To start with, the Iranian regime has every incentive to salvage what remains of the Joint Comprehensive Plan of Action (J.C.P.O.A.), to which not only America but Britain, France, Germany, China, and Russia are party. A true nuclear program would be expensive and difficult to restart, and would hardly bring popular support if it led to further international isolation. The smart move for Iran would be to invite China, Russia, and Europeans to continue inspections and to press for international relief from American sanctions.

Similarly, the other parties have every incentive to try to salvage the deal, both commercial and geopolitical. All of these countries want to do business in Iran, and none of them want to see Iranian nuclearization. When interests are aligned, there’s usually a deal to be made. If that deal excludes the United States, that’s probably a win not only for Russia, China, and Iran, but arguably for our European allies. It’s not like standing with the Trump administration is especially popular in London, Paris, or Berlin these days.

The main obstacle to such a maneuver’s success would be American secondary sanctions on companies doing business in Iran. But the Chinese and Europeans may be able to call America’s bluff, either by providing subsidies to any companies that are sanctioned by the Americans or by declaring America’s secondary sanctions illegal and asking the World Trade Organization to arbitrate the dispute.

And if our trading partners retaliate against American companies, what would the Trump administration do when American CEOs complain that we’re getting into a trade war over Iranian support for Hezbollah? Is it that implausible that Trump would back down and focus on personal sanctions against the Iranian leadership? If he did so, and abandoned secondary sanctions, the Iranians might wind up getting more international investment after an American pullout than they have in the two years since the deal was struck.
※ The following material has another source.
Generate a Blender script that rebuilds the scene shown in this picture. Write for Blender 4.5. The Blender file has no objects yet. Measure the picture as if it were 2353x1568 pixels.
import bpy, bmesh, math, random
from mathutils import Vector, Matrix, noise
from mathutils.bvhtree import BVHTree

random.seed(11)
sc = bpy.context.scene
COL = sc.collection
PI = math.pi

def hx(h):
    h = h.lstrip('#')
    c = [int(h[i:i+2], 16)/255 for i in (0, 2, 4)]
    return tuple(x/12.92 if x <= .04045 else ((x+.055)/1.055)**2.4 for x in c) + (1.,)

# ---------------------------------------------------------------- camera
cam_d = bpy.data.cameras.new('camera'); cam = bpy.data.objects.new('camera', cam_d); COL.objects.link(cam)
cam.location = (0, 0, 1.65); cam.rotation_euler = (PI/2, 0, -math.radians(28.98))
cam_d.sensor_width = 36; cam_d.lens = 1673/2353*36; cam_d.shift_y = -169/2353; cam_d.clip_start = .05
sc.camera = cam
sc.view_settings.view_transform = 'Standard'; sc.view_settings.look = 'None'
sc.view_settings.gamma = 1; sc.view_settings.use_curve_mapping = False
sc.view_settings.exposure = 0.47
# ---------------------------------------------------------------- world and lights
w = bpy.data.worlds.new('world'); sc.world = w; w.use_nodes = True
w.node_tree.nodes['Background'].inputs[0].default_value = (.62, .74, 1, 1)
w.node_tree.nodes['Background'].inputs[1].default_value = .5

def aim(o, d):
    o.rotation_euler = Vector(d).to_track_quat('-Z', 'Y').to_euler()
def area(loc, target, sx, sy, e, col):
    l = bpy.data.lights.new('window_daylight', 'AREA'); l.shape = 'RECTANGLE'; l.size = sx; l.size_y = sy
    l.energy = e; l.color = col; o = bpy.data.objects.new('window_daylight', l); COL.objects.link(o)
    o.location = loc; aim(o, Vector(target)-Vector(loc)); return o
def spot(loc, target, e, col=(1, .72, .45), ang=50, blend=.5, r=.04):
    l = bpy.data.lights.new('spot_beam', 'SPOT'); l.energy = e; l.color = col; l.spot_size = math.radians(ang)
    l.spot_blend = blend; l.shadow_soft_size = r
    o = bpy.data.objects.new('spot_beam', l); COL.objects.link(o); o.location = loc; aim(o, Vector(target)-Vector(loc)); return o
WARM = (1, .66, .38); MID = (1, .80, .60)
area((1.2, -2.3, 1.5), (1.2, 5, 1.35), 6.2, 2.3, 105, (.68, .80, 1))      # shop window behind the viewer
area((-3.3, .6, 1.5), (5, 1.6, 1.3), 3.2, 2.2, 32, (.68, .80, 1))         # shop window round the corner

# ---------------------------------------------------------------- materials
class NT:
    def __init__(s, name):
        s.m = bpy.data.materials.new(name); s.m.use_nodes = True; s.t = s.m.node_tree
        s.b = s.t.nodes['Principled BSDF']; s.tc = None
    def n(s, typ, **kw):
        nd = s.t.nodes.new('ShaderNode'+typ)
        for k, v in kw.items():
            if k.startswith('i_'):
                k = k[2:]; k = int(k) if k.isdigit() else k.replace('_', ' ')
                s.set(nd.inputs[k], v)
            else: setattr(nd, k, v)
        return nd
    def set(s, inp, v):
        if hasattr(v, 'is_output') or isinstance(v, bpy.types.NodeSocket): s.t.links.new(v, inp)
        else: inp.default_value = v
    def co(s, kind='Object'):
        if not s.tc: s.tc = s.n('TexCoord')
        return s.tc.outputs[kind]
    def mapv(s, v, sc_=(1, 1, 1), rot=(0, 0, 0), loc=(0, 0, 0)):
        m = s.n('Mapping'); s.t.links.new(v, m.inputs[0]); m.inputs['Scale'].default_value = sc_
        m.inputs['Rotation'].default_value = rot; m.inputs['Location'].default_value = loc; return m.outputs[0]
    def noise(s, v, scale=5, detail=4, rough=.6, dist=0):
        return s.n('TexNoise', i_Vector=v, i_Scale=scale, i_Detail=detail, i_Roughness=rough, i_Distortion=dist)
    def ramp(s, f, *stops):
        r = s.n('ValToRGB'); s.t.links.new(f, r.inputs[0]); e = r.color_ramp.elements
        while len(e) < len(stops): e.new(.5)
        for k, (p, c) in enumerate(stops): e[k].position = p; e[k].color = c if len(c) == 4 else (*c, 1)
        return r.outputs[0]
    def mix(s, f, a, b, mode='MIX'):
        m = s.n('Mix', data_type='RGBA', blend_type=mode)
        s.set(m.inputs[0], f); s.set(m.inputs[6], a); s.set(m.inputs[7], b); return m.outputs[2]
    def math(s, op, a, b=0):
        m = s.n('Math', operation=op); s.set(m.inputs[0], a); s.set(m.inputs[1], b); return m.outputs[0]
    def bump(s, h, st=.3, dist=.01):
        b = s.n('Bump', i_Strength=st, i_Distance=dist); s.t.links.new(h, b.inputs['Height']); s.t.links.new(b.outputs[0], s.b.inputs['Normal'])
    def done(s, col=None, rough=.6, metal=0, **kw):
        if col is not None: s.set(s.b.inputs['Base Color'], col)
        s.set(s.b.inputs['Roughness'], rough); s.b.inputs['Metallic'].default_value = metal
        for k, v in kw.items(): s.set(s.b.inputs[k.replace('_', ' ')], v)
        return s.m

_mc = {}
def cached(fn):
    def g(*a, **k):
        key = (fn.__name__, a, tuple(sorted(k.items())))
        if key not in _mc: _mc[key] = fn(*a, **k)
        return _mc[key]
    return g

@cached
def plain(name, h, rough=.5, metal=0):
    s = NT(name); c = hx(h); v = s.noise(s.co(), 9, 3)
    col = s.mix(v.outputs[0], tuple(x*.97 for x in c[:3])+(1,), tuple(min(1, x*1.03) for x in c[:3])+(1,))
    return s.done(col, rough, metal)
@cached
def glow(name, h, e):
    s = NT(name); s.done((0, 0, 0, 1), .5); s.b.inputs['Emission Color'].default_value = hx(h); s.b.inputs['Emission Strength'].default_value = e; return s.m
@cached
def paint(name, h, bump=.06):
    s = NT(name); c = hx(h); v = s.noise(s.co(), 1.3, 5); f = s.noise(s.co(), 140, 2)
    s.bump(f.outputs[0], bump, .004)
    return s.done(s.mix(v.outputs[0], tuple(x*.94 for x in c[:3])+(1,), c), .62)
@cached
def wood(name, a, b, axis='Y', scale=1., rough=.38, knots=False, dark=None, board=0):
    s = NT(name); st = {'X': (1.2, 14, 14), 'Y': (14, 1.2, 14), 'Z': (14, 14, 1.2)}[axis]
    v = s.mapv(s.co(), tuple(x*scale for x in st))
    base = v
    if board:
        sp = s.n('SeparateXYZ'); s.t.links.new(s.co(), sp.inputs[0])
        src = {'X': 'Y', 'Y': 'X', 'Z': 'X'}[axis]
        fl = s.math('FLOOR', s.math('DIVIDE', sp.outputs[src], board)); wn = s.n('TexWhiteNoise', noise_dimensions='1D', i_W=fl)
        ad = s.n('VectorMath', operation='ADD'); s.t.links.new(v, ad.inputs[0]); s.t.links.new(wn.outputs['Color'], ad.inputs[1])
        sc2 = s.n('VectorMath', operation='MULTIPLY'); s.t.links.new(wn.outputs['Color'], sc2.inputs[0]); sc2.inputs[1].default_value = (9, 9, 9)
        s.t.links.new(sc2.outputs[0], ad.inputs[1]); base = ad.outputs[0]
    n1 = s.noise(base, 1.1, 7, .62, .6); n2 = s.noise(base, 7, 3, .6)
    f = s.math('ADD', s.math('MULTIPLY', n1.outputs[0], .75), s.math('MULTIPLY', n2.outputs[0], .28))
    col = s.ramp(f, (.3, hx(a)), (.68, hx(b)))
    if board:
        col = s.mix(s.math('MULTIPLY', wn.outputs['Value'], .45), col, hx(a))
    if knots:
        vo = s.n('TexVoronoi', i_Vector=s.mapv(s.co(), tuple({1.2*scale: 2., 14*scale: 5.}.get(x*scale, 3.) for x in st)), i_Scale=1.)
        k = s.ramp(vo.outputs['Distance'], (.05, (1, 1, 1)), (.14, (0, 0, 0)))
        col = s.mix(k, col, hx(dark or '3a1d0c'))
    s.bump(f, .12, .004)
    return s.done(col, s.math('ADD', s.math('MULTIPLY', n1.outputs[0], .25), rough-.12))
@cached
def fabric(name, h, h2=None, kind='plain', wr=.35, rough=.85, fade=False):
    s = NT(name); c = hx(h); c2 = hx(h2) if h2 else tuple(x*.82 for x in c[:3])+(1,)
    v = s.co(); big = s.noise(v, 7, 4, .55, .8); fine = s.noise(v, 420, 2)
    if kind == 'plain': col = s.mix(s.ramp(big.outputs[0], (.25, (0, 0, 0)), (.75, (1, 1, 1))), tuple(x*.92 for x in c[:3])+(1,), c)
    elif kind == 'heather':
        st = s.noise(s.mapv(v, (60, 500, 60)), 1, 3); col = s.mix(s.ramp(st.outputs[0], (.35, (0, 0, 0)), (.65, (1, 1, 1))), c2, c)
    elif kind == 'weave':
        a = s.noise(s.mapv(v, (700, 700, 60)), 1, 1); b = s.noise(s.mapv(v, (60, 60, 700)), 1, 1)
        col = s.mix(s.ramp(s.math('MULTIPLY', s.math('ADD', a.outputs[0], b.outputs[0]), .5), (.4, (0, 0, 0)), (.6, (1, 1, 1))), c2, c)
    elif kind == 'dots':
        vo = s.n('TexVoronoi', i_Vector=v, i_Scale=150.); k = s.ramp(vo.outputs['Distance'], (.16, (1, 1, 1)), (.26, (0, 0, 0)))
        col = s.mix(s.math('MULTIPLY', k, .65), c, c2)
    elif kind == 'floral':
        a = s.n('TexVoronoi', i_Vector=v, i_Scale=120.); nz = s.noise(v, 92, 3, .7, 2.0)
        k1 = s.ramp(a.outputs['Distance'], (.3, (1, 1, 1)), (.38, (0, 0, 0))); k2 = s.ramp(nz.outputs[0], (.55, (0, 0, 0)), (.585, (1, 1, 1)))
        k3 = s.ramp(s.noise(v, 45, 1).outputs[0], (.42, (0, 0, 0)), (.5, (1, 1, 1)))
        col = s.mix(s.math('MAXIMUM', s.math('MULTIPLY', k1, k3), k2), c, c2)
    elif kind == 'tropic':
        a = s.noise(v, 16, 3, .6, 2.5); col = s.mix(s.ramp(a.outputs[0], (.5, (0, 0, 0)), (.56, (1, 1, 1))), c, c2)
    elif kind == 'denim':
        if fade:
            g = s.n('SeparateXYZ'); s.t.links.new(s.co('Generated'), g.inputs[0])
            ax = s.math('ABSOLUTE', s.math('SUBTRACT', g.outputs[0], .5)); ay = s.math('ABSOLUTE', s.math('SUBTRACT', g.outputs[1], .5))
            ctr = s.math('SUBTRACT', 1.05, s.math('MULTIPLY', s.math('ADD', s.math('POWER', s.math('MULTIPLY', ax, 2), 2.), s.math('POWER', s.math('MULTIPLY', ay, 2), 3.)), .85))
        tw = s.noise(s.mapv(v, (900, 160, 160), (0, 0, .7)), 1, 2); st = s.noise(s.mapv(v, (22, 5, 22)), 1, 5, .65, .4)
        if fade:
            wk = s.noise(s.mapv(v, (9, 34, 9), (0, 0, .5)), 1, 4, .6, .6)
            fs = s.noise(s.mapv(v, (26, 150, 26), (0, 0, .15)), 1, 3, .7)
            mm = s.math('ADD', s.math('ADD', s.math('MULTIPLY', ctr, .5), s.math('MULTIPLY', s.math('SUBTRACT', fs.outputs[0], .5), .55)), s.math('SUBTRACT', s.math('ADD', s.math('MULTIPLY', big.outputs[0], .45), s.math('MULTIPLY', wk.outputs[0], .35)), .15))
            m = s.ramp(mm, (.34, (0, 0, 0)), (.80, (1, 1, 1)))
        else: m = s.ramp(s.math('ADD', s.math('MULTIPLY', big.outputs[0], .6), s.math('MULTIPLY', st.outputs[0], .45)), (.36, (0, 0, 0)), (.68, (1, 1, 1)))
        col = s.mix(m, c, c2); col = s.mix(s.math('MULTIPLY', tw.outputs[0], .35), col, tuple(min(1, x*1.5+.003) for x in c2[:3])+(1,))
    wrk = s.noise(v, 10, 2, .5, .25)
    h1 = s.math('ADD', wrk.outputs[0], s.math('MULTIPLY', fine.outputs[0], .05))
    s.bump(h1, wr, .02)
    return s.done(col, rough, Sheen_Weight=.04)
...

Meanwhile, if Iran didn’t provide America with a clear case for military action, perhaps even hawkish National Security Adviser John Bolton would be deterred from indulging his predilection for diplomacy via bunker-busters.

What about America’s credibility? A variety of observers have noted that the North Koreans, seeing how little an American agreement is worth, would be foolish to put any trust in a denuclearization deal.

But this may be backwards. The North Koreans never had any reason to trust the Americans. Perhaps the reason a deal is even possible now is that the North Koreans feel strong enough to make one, while the South Koreans see less and less value in their increasingly unreliable American ally. If pulling out of the Iran deal makes America look even weaker and less-reliable, that may increase the incentives for the two Koreas — and China — to come to agreement. And if they do, it’s unlikely that Trump will pass up the chance to claim the credit — even if the terms give America almost none of what it has asked for. If nothing else, the North’s decision to release three American prisoners doesn’t sound like the behavior of a country looking to walk away from the table quite yet.

The true optimistic case on Trump’s decision to pull out of the Iran deal is of a piece with the optimistic case for Trump in general. He certainly won’t make America great again in the sense of restoring beneficent American hegemony. But by making it plain to the rest of the world that America is unreliable, he’s accelerating the process by which the rest of the world works out arrangements that don’t depend on American sponsorship. And, precisely because America remains extraordinarily powerful, it encourages them to do so without unduly provoking an American military response.

America may bluster, but quietly and in the background, the rest of the world may just be moving on.